- BRIEF -
Look through the records and report how many lines include the word "part", with no other words.

START GIVEN RECORDS

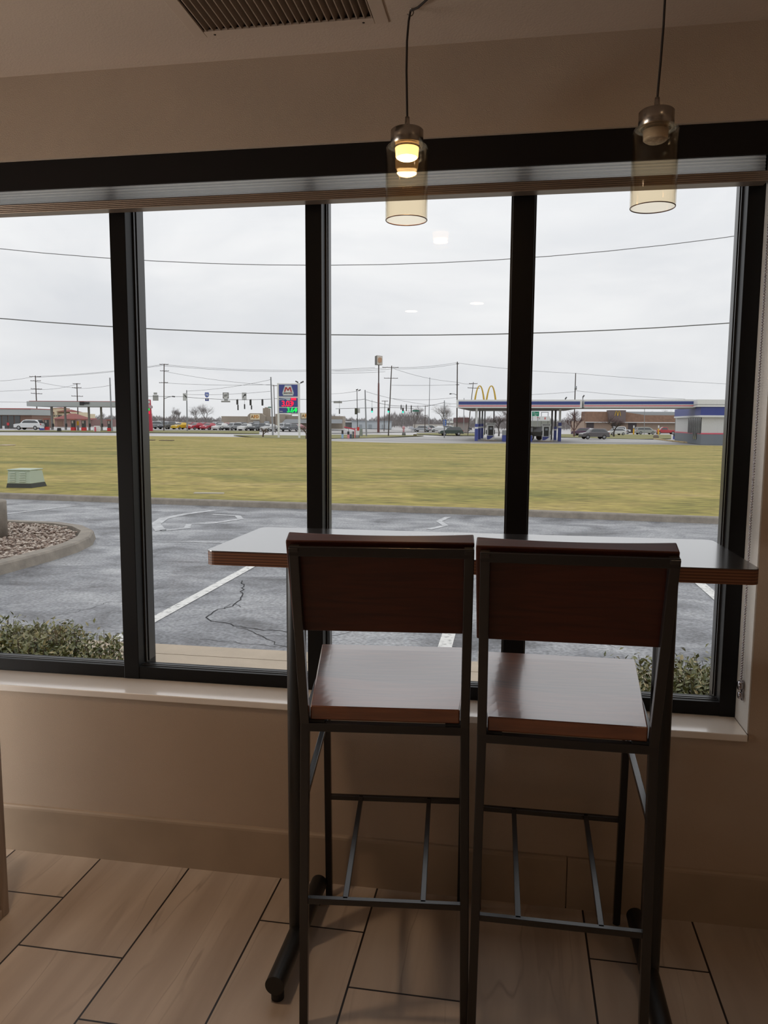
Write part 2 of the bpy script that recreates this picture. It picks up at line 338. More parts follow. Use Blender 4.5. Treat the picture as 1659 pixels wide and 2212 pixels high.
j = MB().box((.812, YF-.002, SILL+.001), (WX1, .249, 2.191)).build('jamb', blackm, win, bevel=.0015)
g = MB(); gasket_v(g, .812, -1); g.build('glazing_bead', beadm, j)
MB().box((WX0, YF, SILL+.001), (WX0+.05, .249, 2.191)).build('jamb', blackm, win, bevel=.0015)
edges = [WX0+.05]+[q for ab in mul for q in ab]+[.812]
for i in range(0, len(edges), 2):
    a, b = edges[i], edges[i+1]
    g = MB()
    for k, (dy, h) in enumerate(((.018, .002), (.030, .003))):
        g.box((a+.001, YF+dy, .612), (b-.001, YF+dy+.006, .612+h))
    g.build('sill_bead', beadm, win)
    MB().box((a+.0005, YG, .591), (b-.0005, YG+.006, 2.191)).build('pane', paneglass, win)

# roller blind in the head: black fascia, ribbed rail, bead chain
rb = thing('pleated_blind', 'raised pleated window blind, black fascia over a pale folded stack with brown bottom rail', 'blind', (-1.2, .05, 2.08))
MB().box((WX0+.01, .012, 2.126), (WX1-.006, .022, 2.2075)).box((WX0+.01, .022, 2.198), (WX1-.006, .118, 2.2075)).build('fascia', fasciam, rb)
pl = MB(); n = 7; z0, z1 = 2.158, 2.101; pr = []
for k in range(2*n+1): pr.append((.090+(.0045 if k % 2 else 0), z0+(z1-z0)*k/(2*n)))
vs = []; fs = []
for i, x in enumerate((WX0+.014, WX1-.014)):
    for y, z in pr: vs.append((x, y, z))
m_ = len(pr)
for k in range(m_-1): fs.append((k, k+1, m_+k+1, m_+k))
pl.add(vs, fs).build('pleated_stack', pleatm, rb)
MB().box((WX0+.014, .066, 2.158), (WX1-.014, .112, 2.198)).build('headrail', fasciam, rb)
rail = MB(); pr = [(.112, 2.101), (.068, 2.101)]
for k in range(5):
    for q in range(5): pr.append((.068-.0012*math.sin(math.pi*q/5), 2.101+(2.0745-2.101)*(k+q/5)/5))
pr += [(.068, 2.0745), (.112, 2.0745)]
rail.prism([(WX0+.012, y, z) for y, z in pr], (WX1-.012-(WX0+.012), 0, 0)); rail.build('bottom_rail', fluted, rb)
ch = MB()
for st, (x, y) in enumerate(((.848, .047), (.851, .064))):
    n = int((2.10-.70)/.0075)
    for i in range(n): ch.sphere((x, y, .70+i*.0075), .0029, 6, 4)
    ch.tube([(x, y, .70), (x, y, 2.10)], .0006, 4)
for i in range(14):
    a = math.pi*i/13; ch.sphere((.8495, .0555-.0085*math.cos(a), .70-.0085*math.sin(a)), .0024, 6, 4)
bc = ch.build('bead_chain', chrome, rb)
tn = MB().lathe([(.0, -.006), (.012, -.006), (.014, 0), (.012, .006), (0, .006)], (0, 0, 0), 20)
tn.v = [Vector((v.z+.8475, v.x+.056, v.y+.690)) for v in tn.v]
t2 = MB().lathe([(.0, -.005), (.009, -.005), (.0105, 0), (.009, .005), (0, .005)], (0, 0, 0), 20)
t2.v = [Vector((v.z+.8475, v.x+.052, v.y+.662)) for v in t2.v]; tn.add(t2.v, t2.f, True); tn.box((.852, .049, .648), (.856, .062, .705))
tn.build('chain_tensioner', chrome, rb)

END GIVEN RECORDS
START GIVEN RECORDS

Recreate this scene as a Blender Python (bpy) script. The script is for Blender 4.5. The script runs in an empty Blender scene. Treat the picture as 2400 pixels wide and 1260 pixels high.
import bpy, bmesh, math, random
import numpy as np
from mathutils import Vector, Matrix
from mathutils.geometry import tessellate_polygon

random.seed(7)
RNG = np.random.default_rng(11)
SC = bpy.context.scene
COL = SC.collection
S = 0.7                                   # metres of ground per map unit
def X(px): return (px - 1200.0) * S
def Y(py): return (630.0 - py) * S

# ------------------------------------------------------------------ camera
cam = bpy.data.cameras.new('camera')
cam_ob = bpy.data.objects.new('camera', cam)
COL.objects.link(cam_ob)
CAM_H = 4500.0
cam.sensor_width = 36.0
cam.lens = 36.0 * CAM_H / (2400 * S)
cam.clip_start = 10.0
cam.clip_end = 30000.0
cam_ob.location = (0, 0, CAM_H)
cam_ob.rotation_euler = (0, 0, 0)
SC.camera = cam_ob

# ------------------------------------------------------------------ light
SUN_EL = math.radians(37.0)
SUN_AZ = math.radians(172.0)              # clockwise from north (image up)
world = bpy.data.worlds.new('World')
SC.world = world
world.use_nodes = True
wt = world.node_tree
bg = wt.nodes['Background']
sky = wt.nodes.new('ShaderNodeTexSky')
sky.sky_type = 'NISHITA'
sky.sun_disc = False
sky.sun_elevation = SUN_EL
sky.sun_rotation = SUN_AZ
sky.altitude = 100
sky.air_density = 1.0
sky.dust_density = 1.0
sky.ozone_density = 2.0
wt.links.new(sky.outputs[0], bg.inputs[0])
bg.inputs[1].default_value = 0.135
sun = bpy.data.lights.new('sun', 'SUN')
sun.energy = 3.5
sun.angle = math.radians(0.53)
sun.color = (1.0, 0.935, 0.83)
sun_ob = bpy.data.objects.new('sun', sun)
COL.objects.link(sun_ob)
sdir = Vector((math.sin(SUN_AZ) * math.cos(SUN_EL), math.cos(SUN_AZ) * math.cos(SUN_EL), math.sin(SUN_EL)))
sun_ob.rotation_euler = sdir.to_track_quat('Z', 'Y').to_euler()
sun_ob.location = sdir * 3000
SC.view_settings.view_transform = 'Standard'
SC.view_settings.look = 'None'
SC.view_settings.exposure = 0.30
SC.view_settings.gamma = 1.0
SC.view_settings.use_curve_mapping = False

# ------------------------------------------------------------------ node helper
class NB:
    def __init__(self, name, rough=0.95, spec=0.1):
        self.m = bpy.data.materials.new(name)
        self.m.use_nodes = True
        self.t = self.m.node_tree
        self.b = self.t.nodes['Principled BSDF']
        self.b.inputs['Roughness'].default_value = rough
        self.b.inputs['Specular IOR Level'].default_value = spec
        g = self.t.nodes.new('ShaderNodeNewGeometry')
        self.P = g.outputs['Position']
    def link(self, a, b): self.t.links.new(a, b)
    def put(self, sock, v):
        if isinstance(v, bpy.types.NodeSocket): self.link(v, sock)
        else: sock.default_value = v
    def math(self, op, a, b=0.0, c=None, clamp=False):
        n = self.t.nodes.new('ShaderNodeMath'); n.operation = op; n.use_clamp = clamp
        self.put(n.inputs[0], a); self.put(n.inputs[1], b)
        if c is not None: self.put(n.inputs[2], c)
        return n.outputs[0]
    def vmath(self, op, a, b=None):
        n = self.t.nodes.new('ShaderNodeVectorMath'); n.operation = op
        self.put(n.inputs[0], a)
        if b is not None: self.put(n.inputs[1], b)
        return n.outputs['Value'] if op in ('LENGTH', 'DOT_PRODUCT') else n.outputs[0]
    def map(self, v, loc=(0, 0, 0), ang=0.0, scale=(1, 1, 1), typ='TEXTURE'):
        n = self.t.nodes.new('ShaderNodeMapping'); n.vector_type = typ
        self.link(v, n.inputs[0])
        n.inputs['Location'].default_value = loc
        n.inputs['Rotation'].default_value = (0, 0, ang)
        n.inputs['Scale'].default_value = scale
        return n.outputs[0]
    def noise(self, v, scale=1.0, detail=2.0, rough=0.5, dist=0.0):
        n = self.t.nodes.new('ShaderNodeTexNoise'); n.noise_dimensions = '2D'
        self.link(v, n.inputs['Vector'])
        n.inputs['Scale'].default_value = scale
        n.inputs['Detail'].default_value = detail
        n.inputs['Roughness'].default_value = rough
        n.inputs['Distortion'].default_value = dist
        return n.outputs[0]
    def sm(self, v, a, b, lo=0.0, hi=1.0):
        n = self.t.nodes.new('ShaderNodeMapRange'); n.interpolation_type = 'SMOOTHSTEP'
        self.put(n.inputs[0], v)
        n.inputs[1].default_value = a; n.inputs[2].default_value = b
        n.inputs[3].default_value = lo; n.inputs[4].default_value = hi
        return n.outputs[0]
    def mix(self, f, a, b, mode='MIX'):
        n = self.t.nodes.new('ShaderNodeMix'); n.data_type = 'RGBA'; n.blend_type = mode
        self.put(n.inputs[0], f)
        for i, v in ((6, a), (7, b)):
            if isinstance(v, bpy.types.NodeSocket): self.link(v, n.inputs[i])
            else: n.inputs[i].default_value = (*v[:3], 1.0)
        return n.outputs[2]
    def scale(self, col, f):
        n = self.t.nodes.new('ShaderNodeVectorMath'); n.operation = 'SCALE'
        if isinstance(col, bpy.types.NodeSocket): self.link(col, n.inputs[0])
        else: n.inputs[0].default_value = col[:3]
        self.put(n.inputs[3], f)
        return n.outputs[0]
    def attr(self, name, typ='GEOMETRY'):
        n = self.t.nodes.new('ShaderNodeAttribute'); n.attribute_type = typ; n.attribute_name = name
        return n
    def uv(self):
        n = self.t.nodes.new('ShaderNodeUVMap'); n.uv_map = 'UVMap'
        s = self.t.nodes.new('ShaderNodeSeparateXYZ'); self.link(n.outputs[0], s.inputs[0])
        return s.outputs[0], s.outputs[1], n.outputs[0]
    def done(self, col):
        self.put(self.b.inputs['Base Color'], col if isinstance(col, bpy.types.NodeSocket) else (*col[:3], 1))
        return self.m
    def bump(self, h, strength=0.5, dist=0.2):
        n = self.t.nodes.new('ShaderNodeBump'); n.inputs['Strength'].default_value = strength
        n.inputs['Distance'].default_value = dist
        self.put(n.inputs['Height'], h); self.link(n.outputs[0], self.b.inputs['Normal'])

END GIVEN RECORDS
START GIVEN RECORDS

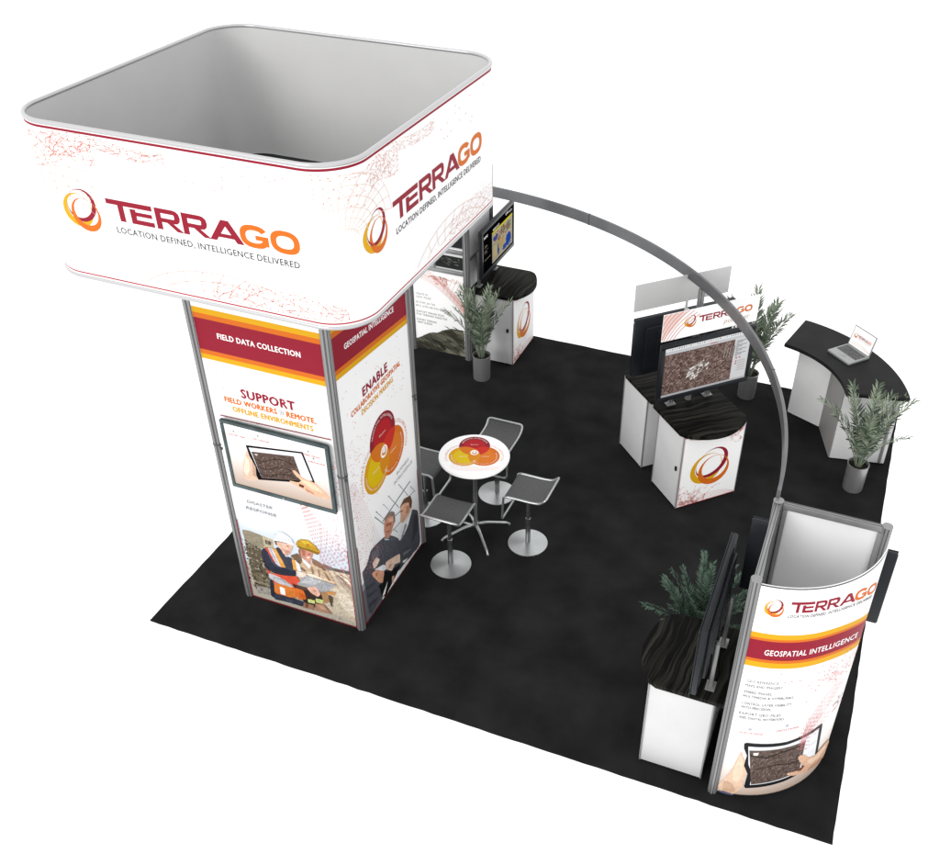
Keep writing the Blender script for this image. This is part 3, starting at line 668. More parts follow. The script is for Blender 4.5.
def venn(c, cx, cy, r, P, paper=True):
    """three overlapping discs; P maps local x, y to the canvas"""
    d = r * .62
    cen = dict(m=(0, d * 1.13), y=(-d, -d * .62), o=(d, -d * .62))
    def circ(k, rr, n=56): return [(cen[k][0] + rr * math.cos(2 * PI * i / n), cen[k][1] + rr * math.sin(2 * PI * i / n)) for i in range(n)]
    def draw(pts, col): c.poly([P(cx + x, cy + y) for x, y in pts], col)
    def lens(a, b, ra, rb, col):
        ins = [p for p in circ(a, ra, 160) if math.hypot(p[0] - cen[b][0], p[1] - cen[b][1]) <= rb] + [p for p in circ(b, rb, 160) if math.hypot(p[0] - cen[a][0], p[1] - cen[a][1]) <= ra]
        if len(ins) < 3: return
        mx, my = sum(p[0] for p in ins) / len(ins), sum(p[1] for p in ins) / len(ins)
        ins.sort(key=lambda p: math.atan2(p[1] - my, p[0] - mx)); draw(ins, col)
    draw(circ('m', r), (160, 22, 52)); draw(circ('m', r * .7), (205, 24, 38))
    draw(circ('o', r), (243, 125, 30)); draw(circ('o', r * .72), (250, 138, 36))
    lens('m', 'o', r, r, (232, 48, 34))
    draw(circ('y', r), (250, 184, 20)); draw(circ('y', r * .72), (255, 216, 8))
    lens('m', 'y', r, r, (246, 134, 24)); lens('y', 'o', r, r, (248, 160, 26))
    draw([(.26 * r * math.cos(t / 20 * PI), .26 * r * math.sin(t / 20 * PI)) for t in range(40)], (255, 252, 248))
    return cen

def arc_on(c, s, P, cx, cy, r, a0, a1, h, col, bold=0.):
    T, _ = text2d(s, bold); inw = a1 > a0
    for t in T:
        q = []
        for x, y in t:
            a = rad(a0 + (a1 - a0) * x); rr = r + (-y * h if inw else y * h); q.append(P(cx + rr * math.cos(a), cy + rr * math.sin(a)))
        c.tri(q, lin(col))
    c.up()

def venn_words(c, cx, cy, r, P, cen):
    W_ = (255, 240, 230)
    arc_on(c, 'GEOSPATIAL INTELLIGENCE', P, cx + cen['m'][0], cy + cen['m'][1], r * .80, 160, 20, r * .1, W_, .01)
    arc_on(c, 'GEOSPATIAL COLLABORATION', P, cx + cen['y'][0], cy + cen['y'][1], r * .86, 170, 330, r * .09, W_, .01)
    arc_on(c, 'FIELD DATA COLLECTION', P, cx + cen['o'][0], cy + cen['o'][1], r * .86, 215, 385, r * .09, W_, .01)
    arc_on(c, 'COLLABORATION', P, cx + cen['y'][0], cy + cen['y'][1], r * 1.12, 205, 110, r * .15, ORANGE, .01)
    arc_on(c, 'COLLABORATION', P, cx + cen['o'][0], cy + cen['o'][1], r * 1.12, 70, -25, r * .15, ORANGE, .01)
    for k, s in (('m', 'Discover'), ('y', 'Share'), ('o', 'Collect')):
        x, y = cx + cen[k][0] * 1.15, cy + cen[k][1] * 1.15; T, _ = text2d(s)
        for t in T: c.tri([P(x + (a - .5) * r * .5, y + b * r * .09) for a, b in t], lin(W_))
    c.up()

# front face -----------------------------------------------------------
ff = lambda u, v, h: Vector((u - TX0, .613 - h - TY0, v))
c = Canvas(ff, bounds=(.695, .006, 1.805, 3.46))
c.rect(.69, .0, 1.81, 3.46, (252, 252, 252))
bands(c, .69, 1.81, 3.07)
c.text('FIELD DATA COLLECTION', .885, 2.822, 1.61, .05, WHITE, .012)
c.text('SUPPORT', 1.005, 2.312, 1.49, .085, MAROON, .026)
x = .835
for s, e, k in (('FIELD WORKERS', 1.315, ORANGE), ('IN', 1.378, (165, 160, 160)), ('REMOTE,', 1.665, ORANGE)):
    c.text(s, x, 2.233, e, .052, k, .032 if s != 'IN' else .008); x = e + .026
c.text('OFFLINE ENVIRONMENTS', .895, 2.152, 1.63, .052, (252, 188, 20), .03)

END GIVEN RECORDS

- TASK OUTPUT -
2